> **LISTING**
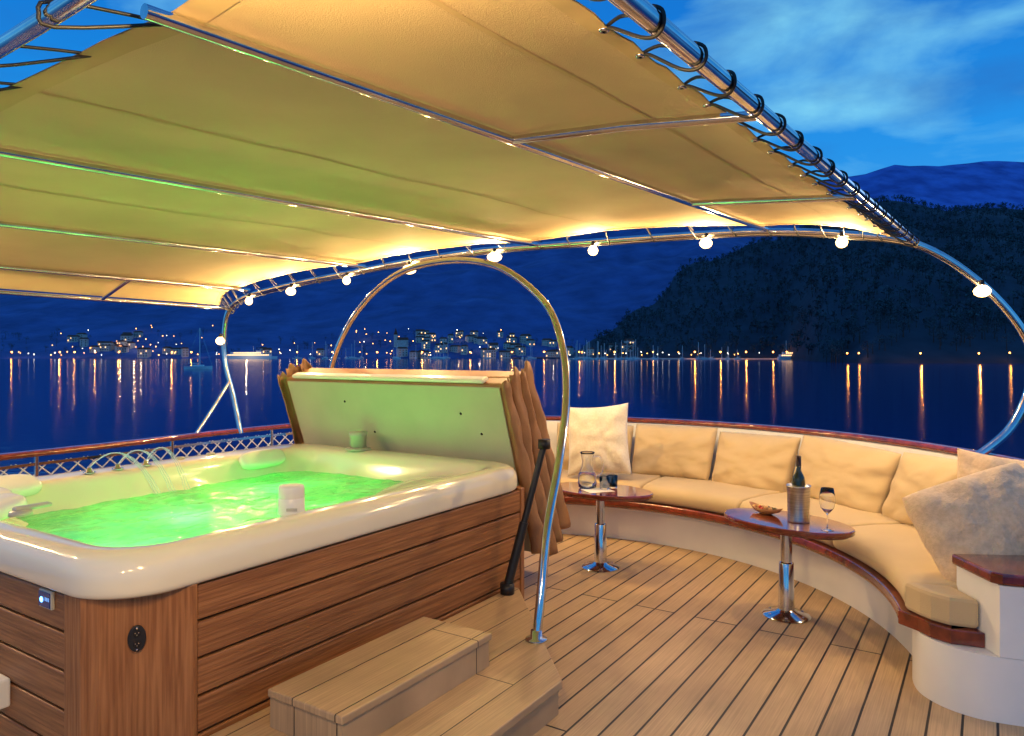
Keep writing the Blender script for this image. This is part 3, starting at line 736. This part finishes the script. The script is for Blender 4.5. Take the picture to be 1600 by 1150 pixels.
# ------------------------------------------------------------------ bench
bench=empty('curved_bench')
def polsweep(name,prof,a0,a1,m,parent,step=2,bevel=0,smooth=False):
    n_=max(2,int(abs(a1-a0)/step)); v=[];f=[];k=len(prof)
    for i in range(n_+1):
        a=a0+(a1-a0)*i/n_
        for R,z in prof: v.append(pol(R,a,z))
    for i in range(n_):
        for q in range(k): f.append((i*k+q,i*k+(q+1)%k,(i+1)*k+(q+1)%k,(i+1)*k+q))
    f.append(tuple(range(k-1,-1,-1))); f.append(tuple(range(n_*k,(n_+1)*k)))
    return mk(name,v,f,m,parent,bevel=bevel,smooth=smooth)
A0,A1=-22,84
sharp(polsweep('base',[(2.34,0),(3.12,0),(3.12,.30),(2.34,.30)],-16,A1,whitep,bench))
sharp(polsweep('seat_board',[(2.20,.315),(2.19,.335),(2.20,.375),(3.12,.375),(3.12,.302),(2.22,.302)],A0,A1,mahog,bench,bevel=.006),50)
sharp(polsweep('back_shell',[(3.10,.38),(3.22,.38),(3.22,.975),(3.16,.975)],A0,A1,whitep,bench))
for a0,a1 in ((58.2,A1),(34.2,57.8),(9.2,33.8),(A0+.3,8.8)):
    R0,R1,zb,zt=2.225,3.05,.378,.52
    pts=[(R0+.02,zb),(R0,zb+.03),(R0-.008,(zb+zt)/2),(R0,zt-.035),(R0+.04,zt-.004),(R0+.12,zt+.008),(R0+.3,zt+.016),(R0+.55,zt+.012),(R1,zt),(R1,zb)]
    o=polsweep('seat_cushion',pts,a0,a1,seatfab,bench,step=1.5,bevel=.02,smooth=True)
nosec=catmull([(2.215,4.05,0),(2.14,3.93,0),(2.07,3.80,0),(2.035,3.67,0),(2.06,3.54,0),(2.13,3.44,0),(2.235,3.372,0),(2.45,3.305,0),(2.75,3.26,0),(3.0,3.27,0)],5)
nose=[(2.55,4.05)]+[(p.x,p.y) for p in nosec]+[(3.05,3.6),(3.0,4.05)]
sharp(prism('end_base',nose,0,.30,whitep,bench))
fr_=[(p.x,p.y) for p in nosec if p.x>2.236 and p.y<3.38]
sharp(prism('arm_block',[(2.235,3.70),(2.235,3.372)]+fr_+[(3.07,3.62)],.302,.63,whitep,bench))
prism('arm_cap',[(2.215,3.715),(2.21,3.40),(2.24,3.36),(2.45,3.285),(2.75,3.24),(3.02,3.25),(3.09,3.64)],.632,.685,mahog,bench,bevel=.012)
prism('end_seat_board',[pol(2.19,-21.8)[:2],(2.03,3.68),(2.045,3.60),(2.10,3.52),(2.232,3.47),(2.232,3.70),pol(2.6,-21.8)[:2]],.303,.374,mahog,bench,bevel=.01)
prism('end_cushion',[(2.02,3.80),(2.04,3.68),(2.06,3.62),(2.11,3.55),(2.228,3.50),(2.228,3.72)],.376,.52,seatfab,bench,bevel=.02)

def cushion(name,fn,m,T=.09,n=26,pin=.06,parent=None,wr=.012,seed=0,p=2.6,rnd=0):
    v=[];f=[]
    for side in (1,-1):
        for j in range(n+1):
            for i in range(n+1):
                s=-1+2*i/n; t=-1+2*j/n
                s2=s*(1-pin*(1-t*t)); t2=t*(1-pin*(1-s*s))
                if rnd:
                    g=1-rnd*(abs(s)*abs(t))**3; s2*=g; t2*=g
                h=T*max(0,(1-abs(s)**p))**.55*max(0,(1-abs(t)**p))**.55
                h+=wr*noise.fractal(Vector((s*1.8+seed,t*1.8,side)),.8,2,4)*min(1,h/T*2)
                h+=wr*.8*sin(atan2(t,s)*9+seed)*min(1,(s*s+t*t))*min(1,h/T*2)
                v.append(fn(s2,t2,side*h))
    N_=(n+1)**2
    for sd in (0,1):
        for j in range(n):
            for i in range(n):
                a=sd*N_+j*(n+1)+i; q=(a,a+1,a+n+2,a+n+1)
                f.append(q if sd==0 else q[::-1])
    o=mk(name,v,f,m,parent,smooth=True)
    w_=o.modifiers.new('w','WELD'); w_.merge_threshold=.0008
    return o
for k,(a0,a1) in enumerate(((80,65.2),(64.5,49),(48.4,33.4),(32.8,15),(14.5,-2),(-2.6,-19))):
    am=(a0+a1)/2; da=abs(a0-a1)/2+.4
    dz=random.uniform(-.015,.012); tw=random.uniform(-.03,.03)
    def fn(s,t,h,am=am,da=da,dz=dz,tw=tw):
        z=.745+dz+.245*t+tw*s; R=2.90+.10*t-h; return pol(R,am-s*da,z)
    cushion('back_cushion',fn,seatfab,T=.11,seed=k*3.1,parent=bench,pin=.045,p=3.2,wr=.014,n=34,rnd=.04)

def pillow(name,c,w_,h_,rz,tiltx,roll,m,T=.12,seed=0,pin=.08,rnd=0,n=36):
    M=Matrix.Translation(c)@Matrix.Rotation(rz,4,'Z')@Matrix.Rotation(tiltx,4,'X')@Matrix.Rotation(roll,4,'Y')
    def fn(s,t,h): return M@Vector((s*w_/2,-h,t*h_/2))
    return cushion(name,fn,m,T=T,seed=seed,pin=pin,wr=.016,n=n,rnd=rnd)
pillow('throw_pillow',(.80,6.85,.885),.60,.66,radians(-18),radians(-14),radians(-5),pillowfab,.12,1)
pillow('throw_pillow',(2.50,3.88,.79),.70,.55,radians(-10),radians(-28),radians(-20),fluffy,.15,5,pin=.03,rnd=.07,n=60)
pillow('throw_pillow',(2.86,4.22,.83),.60,.56,radians(-40),radians(-16),radians(4),fluffy,.13,9)

# ------------------------------------------------------------------ tables
def table(x,y,rot,L_=.86,W_=.52):
    e=empty('oval_table',(x,y,0),rot)
    n=64
    def el(a,b_): return [(a*cos(2*pi*k/n),b_*sin(2*pi*k/n)) for k in range(n)]
    prism('top',el(L_/2,W_/2),.585,.618,mahog,e,bevel=.010)
    prism('top_edge',el(L_/2-.03,W_/2-.03),.572,.584,mahog,e)
    sharp(lathe('pedestal',[(0,0),(.145,0),(.15,.006),(.14,.014),(.07,.03),(.05,.045),(.046,.34),(.043,.345),(.036,.35),(.036,.56),(.10,.566),(.10,.571),(0,.571)],chrome,(0,0,0),e,seg=48))
    for k in range(6):
        a=2*pi*k/6; lathe('flange_screw',[(0,0),(.009,0),(.007,.004),(0,.005)],chrome,(.115*cos(a),.115*sin(a),.018),e,seg=10)
    return e
table(.70,5.82,radians(-32)); table(1.77,4.75,radians(-50))
TZ=.6185
wc=empty('wine_cooler',(1.83,4.70,TZ))
lathe('body',[(0,0),(.066,0),(.068,.004),(.066,.02),(.068,.12),(.072,.22),(.075,.225),(.075,.232),(.069,.23),(.064,.12),(.06,.02),(0,.018)],mat('brushed_steel',(.6,.6,.6),.28,1,c2=(.4,.4,.42),scale=6,stretch=(1,1,30)),(0,0,0),wc)
wb=empty('wine_bottle',(1.83,4.70,TZ+.03))
lathe('glass_body',[(0,0),(.038,0),(.04,.006),(.04,.23),(.036,.255),(.019,.285),(.0155,.30),(.0155,.385),(0,.385)],redglass,(0,0,0),wb)
lathe('foil',[(.0162,.32),(.0165,.389),(.0,.39)],mat('foil_black',(.03,.015,.015),.3,.5),(0,0,0),wb)
wg=empty('wine_glass',(1.915,4.47,TZ))
lathe('glass',[(0,0),(.036,.0),(.036,.002),(.006,.008),(.004,.02),(.004,.095),(.012,.105),(.038,.135),(.048,.175),(.046,.21),(.036,.255),(.0345,.255),(.0445,.21),(.0465,.175),(.037,.137),(.010,.108),(0,.105)],glass,(0,0,0),wg)
jug=empty('water_jug',(.60,5.86,TZ))
lathe('glass_body',[(0,0),(.058,0),(.07,.01),(.076,.05),(.07,.11),(.045,.17),(.04,.21),(.052,.27),(.06,.285),(.057,.285),(.049,.27),(.037,.21),(.042,.17),(.067,.11),(.072,.05),(.066,.014),(0,.008)],glass,(0,0,0),jug)
tube('handle',[catmull([(.045,0,.25),(.10,0,.25),(.125,0,.19),(.11,0,.12),(.07,0,.10)],5)],.006,glass,jug)
lathe('water',[(0,.012),(.065,.016),(.071,.05),(.066,.11),(.06,.125),(0,.125)],mat('still_water',(.9,.97,1),.0,trans=1,ior=1.33),(0,0,0),jug)
for x,y in ((.73,5.80),(.80,5.86)):
    t_=empty('tumbler',(x,y,TZ)); lathe('glass',[(0,0),(.032,0),(.038,.01),(.042,.10),(.0395,.10),(.0355,.014),(0,.012)],glass,(0,0,0),t_)
mk('paper_napkin',[(.60,5.63,TZ+.002),(.80,5.70,TZ+.002),(.74,5.86,TZ+.004),(.54,5.79,TZ+.002)],[(0,1,2,3)],whitep)
sb=empty('snack_dish',(1.70,4.93,TZ),radians(-60))
v=[];f=[];n=20
for j,(sc_,z) in enumerate(((.45,0.0),(.8,.012),(1,.038),(.93,.038),(.7,.018),(.0,.014))):
    for k in range(n):
        a=2*pi*k/n; v.append((.14*sc_*cos(a),.055*sc_*sin(a)*(1-.25*abs(cos(a))),z+.02*abs(cos(a))**3*sc_))
for j in range(5):
    for k in range(n): f.append((j*n+k,j*n+(k+1)%n,(j+1)*n+(k+1)%n,(j+1)*n+k))
mk('dish',v,f,mat('dish_wood',(.42,.2,.07),.4,c2=(.3,.12,.04),scale=20),sb,smooth=True)
fc_=[mat('olive',(.1,.08,.02),.3),mat('cheese',(.75,.6,.25),.5),mat('tomato',(.5,.05,.02),.3),mat('bread',(.6,.35,.15),.8)]
for k in range(26):
    r_=random.uniform(.010,.018); x=random.uniform(-.10,.10); y=random.uniform(-.03,.03)*(1-abs(x)/.13)
    lathe('morsel',[(0,-r_),(r_*.75,-r_*.6),(r_,0),(r_*.7,r_*.6),(0,r_*.9)],random.choice(fc_),(x,y,.03+random.uniform(0,.012)),sb,seg=9)
print('objects',len(bpy.data.objects))
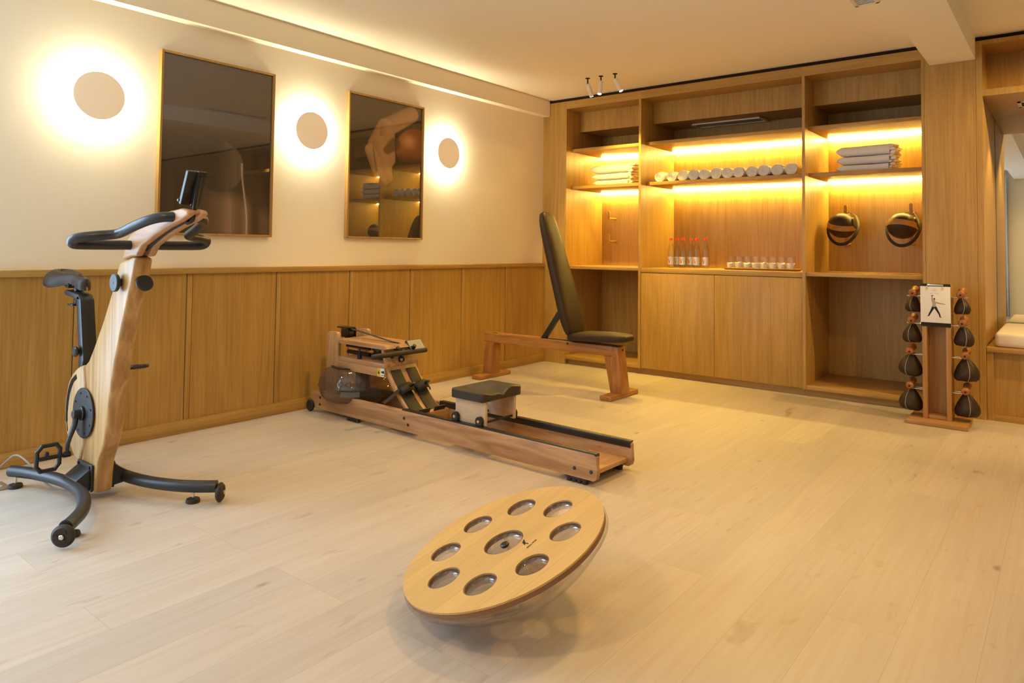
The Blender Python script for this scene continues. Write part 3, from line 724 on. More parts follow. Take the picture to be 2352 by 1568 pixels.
# base: two curved tubes bolted to the sides of the post
def bow(side):
    P = [(.352, .196), (.43, .160), (.497, .138), (.618, .108), (.74, .096), (.871, .107), (.991, .137), (1.106, .187), (1.193, .250), (1.226, .282)]
    pts = [(x, YC + side * d, .072) for x, d in P]
    t = obj('base_tube', MB().tube(pts, .0245, 20, 5), plain('black_base_tube', (.020, .021, .024), .40, .5) if side < 0 else bpy.data.materials['black_base_tube'], bk, ang=60)
    d = (Vector(pts[-1]) - Vector(pts[-2])).normalized(); c = Vector(pts[-1]); c.z = .047
    q = d.cross(Vector((0, 0, 1)))
    wl = MB().cyl(c + d * .002, c + d * .026, .040, seg=36, bev=.009)
    for k in range(3): a = 2 * PI * k / 3; o_ = c + d * .0255 + (q * math.cos(a) + Vector((0, 0, 1)) * math.sin(a)) * .018; wl.cyl(o_, o_ + d * .003, .006, seg=10)
    whl = obj('transport_wheel', wl, 'rubber', t)
    obj('wheel_bolt', MB().cyl(c + d * .025, c + d * .033, .009, seg=12, bev=.002), 'steel', t)
    for (x, dd) in ((.352, .172), (1.118, .270 - .006)):
        y = YC + side * (dd if x < 1 else .262); 
        if x > 1: x, y = 1.135, YC + side * .228
        else: x, y = .372, YC + side * .184
        obj('foot_pad', MB().lathe([(.027, 0), (.029, .004), (.026, .016), (.010, .021)], Matrix.Translation((x, y, 0)), 24), 'rubber', t)
        obj('foot_bolt', MB().cyl((x, y, .018), (x, y, .056), .0062, seg=12), 'steel', t)
    s_ = side
    b = MB().box(.665, .815, *sorted((YC + s_ * .037, YC + s_ * .047)), .040, .152, .004)
    b.prism([(YC + s_ * .045, .138), (YC + s_ * .100, .098), (YC + s_ * .108, .072), (YC + s_ * .100, .050), (YC + s_ * .045, .045)], 'x', .675, .805, .004)
    for x in (.683, .797): b.cyl((x, YC + s_ * .046, .141), (x, YC + s_ * .052, .141), .006, seg=10)
    obj('base_bracket', b, 'black', bk)
bow(-1); bow(1)
tag(obj('power_cable', MB().tube([(.02, -4.62, .0045), (.07, -4.53, .0045), (.14, -4.47, .012), (.22, -4.435, .075), (.29, -4.41, .122), (.36, -4.385, .100), (.43, -4.36, .045), (.52, -4.33, .0045), (.60, -4.29, .0045)], .004, 8, 8), 'cable', origin=(.3, -4.41, 0)), 'thin grey power cable arching up beside the bike base', 'cable')
fs_ = thing('floor_socket', 'small metal floor socket plate by the bike foot', 'socket', (.30, -4.50, 0))
obj('plate', MB().box(.24, .37, -4.54, -4.443, .0, .004, .001), 'sock', fs_); obj('lid', MB().cyl((.31, -4.49, .004), (.31, -4.49, .0055), .028, seg=28), 'screen', fs_)

# ------------------------------------------------------------------ water rowing machine (local: x along the rails, y across)
rw = thing('rowing_machine', 'wooden rowing machine with a round water tank', 'rowing machine', (.105, -2.70, 0), R_(-1.8))
def ro(name, mb, mat, par=rw, **k): return obj(name, mb, mat, par, local=True, **k)
rail = [(.0, .05), (.0, .118), (.012, .133), (.04, .140), (2.225, .146), (2.238, .135), (2.243, .055), (2.236, .034), (2.222, .026), (.05, .026), (.015, .03)]
for nm, a, b in (('near', 0, .025), ('far', .305, .33)):
    r_ = ro('rail', MB().prism(rail, 'y', a, b, .002, 2), 'row_x')
    yy = a if nm == 'near' else b
    for (x, z) in ((.096, .100), (.094, .055), (.921, .100), (.956, .068), (2.118, .066), (2.211, .066)):
        ro('bolt', MB().cyl((x, yy + .002, z) if nm == 'near' else (x, yy - .002, z), (x, yy - .0025, z) if nm == 'near' else (x, yy + .0025, z), .0085, seg=16), 'black', r_)
    ro('slide_track', MB().box(.90, 2.235, a + .001, b - .001, .142, .1505, .001).box(.90, 2.235, (b - .001) if nm == 'near' else a - .006, (b + .006) if nm == 'near' else a + .001, .118, .1505, .001), 'blackm', r_)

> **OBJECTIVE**
From the entries, report each line that includes the word "picture".

> **REPLY TO THE TASK**
Keep writing the Blender script for this image. This is part 3, starting at line 736. This part finishes the script. The script is for Blender 4.5. Take the picture to be 1600 by 1150 pixels.
The Blender Python script for this scene continues. Write part 3, from line 724 on. More parts follow. Take the picture to be 2352 by 1568 pixels.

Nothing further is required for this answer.